À partir de 1989, Enrique Dussel entame un dialogue avec Karl-Otto Apel, Jürgen Habermas, Gianni Vattimo et Richard Rorty qui le conduira à la rédaction de L'éthique de la libération à l'ère de la mondialisation et de l'exclusion, vaste entreprise de construction d'une éthique critique fondée sur quatre principes : le principe matériel, le principe formel, le principe de faisabilité et le principe critique, celui de toujours partir du point des victimes du système en vigueur. Depuis 1998, à la suite de sa monumentale Éthique de la libération, Enrique Dussel a développé une politique de la libération en trois tomes, résumée dans ses Vingt thèses de politique[19].
Enrique Dussel a souvent pris la parole dans l'espace public au Mexique et en Amérique latine pour commenter l'actualité politique. Au cours des années 2010, il s'était engagé dans la formation politique des militants du parti MORENA d'Andrés Manuel López Obrador[20].

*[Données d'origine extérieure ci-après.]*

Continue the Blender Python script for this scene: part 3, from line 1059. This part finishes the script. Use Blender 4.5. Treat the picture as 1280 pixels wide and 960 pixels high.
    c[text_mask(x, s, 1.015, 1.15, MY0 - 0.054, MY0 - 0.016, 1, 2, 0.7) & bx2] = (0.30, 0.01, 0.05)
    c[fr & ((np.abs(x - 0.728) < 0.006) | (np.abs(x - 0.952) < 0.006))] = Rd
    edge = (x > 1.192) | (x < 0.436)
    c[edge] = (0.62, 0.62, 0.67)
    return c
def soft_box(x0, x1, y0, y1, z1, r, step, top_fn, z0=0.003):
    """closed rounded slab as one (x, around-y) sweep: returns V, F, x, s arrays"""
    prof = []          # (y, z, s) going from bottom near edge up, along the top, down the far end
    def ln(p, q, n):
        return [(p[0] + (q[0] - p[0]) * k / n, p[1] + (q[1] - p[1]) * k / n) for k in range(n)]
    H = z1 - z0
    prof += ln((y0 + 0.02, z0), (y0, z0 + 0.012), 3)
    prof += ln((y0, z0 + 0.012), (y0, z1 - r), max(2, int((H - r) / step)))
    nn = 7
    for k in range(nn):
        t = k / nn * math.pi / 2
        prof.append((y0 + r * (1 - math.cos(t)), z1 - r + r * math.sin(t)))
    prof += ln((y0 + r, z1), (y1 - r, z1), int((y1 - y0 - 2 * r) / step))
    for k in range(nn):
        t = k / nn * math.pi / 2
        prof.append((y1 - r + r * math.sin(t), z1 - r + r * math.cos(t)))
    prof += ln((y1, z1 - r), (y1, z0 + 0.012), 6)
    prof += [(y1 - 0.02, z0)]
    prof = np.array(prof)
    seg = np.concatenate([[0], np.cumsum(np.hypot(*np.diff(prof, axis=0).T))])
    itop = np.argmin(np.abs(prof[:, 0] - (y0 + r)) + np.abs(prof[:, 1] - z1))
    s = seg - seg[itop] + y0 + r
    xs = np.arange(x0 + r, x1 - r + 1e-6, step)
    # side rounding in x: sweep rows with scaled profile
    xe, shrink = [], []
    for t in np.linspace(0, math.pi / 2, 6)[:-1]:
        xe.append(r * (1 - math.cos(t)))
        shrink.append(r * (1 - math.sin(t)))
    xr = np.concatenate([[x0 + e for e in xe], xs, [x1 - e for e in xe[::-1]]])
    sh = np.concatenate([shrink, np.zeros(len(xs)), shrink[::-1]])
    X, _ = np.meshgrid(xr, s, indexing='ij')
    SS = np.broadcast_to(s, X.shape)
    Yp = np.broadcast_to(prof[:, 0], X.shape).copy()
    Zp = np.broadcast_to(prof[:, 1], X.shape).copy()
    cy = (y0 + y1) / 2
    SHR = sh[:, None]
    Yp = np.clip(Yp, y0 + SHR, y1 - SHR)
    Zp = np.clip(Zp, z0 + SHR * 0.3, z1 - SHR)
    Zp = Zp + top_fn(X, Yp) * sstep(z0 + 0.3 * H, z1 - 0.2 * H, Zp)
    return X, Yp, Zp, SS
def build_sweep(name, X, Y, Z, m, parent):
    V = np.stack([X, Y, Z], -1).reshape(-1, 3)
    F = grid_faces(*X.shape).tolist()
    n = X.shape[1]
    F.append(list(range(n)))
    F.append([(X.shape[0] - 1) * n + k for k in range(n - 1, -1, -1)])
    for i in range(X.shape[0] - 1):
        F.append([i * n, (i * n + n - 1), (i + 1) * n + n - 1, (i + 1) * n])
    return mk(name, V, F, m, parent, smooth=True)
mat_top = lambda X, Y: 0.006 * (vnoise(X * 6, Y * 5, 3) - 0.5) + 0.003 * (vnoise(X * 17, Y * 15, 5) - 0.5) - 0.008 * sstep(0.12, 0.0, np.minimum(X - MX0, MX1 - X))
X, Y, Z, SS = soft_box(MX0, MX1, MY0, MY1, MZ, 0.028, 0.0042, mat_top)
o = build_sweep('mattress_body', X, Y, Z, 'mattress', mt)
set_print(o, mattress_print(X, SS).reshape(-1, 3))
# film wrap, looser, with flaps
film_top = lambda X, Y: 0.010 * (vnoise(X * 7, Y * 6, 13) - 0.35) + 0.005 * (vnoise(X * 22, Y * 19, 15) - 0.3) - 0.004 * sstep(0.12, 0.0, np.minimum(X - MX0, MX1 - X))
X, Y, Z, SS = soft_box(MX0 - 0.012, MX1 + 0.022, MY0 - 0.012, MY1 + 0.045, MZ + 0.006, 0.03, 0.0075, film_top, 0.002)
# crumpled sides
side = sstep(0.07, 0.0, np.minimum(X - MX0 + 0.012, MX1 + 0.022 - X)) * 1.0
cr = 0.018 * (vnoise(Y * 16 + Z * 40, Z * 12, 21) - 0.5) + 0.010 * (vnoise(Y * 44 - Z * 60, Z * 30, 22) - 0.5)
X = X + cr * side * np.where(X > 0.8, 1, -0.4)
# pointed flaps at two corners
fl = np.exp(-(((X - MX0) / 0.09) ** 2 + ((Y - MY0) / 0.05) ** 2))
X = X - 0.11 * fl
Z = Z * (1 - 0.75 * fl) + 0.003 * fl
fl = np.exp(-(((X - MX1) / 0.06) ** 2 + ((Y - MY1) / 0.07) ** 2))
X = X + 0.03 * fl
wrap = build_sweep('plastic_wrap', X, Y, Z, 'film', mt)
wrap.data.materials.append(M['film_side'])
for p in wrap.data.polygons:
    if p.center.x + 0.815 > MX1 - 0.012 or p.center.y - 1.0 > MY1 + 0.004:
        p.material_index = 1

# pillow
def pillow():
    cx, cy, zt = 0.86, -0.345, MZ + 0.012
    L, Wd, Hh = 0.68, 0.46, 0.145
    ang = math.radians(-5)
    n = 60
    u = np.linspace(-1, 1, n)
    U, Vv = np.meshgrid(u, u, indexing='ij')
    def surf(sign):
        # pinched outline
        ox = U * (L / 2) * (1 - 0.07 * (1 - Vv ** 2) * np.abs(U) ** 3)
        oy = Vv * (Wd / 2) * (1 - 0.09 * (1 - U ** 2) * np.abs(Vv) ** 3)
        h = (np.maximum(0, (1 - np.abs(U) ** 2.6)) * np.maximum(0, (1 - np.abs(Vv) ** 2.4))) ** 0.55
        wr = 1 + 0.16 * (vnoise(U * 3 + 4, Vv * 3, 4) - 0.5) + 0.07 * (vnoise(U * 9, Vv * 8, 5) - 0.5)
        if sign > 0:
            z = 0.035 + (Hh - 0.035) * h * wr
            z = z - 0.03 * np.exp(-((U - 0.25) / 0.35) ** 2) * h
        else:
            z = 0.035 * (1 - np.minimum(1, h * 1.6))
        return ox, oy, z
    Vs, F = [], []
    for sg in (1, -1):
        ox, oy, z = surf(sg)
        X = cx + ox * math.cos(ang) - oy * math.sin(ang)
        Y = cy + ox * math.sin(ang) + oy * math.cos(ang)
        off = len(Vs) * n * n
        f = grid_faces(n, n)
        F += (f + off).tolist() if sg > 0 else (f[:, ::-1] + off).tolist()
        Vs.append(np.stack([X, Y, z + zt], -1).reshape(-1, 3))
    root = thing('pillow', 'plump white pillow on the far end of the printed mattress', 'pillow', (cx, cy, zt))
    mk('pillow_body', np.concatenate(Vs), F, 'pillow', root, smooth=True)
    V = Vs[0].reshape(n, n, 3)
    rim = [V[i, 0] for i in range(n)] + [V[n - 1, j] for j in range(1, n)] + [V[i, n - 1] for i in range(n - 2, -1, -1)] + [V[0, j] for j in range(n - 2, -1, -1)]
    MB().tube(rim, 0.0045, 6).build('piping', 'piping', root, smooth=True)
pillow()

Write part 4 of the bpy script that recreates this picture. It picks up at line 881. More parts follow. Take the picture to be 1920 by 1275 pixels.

Depuis les années 1980, il a reçu de nombreux prix, distinctions et doctorats honoris causa : membre de l'American Academy of Arts and Sciences, récipiendaire du prix Albertus Magnus (de) (2010) et des doctorats honoris causa de l'Université de Fribourg (1981), de l'Université Mayor de San Andrés (1995), de l'Université de Buenos Aires (2012), de l'Université de Santo Tomás (2015), de l'Université nationale de San Martín (2015), de l'Université nationale du Costa Rica (2016), de l'Université du Chili (2017), de l'Université nationale de Cuyo (2018), de l'Université du Panamá (2018), de l'Université de Guadalajara (2018) et de l'Université nationale de La Plata (2023).
Depuis les années 1960, Enrique Dussel n'a cessé de penser la place occultée de l'Amérique latine et des pays de la périphérie dans l'histoire mondiale[2]. En 1992, à l'occasion du 500e anniversaire de la « découverte » des Amériques, Dussel développe explicitement une critique du mythe de la modernité comme invention européenne dans 1492. L'occultation de l'autre.
À partir de 1998, deux de ses hypothèses ont nourri le Groupe modernité/colonialité[21]: l'intrication de la modernité et de la colonialité depuis 1492 et l'utopie d'une transmodernité[22].
En 2010, il donne une célèbre conférence intitulée « Méditations anti-cartésiennes » à l’Université de Cologne, où il montre la double naissance de la modernité et de sa critique dès le xvie siècle, notamment chez Bartolomé de las Casas et Felipe Guamán Poma de Ayala[23].